Producent uważa, że do rozwoju i kiełkowania każdego nasiona niezbędne jest w zrównoważonym stosunku ciepło, powietrze oraz woda. Praca wału powoduje, że w ziemi, w strefie gdzie są umieszczane nasiona, powstaje drobnoziarnisty grunt, który jest spoisty, dzięki czemu dobrze transportuje i przepuszcza wodę. Warstwa wierzchnia jest zaś spulchniona i gruzełkowata, co gwarantuje ochronę przed zamuleniem i zbiciem całej struktury, co mogłoby uniemożliwić skiełkowanie nasion.

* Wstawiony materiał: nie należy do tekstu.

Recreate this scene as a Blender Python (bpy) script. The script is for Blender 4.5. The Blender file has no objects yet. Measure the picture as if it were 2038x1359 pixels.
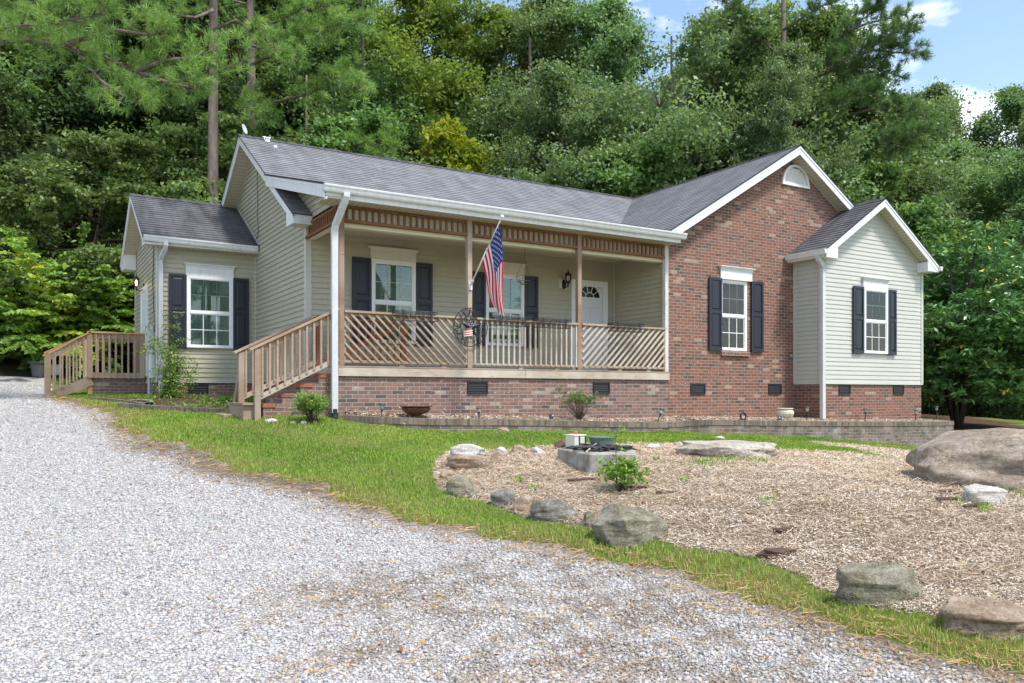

Pomysł wału pryzmatycznego zrodził się pod koniec lat 70. XX w. Niemiecki inżynier Fritz Güttler opatentował samoczyszczący się wał „ze złotym odciskiem racicy”. Określenie to wzięło się z działania 305 wierzchołków pryzmatycznych na metr kwadratowy, które są umieszczone na pierścieniach wału. Dają one efekt przypominający przejście stada owiec. To dzięki tym zwierzętom rozwiązanie zostało stworzone. Fritz Güttler przypadkiem zaobserwował efekt wywołany przejściem licznego stada po gruncie, na którym zostały wysypane nasiona trawy łąkowej. Powierzchnia była spulchniona i napowietrzona, a siewki dociśnięte. Bardzo szybko zaczęły kiełkować. Początkowo wały były produkowane z myślą o trwałych użytkach zielonych. Z czasem okazało się, że świetnie nadają się także do różnych wariantów uprawy gleby.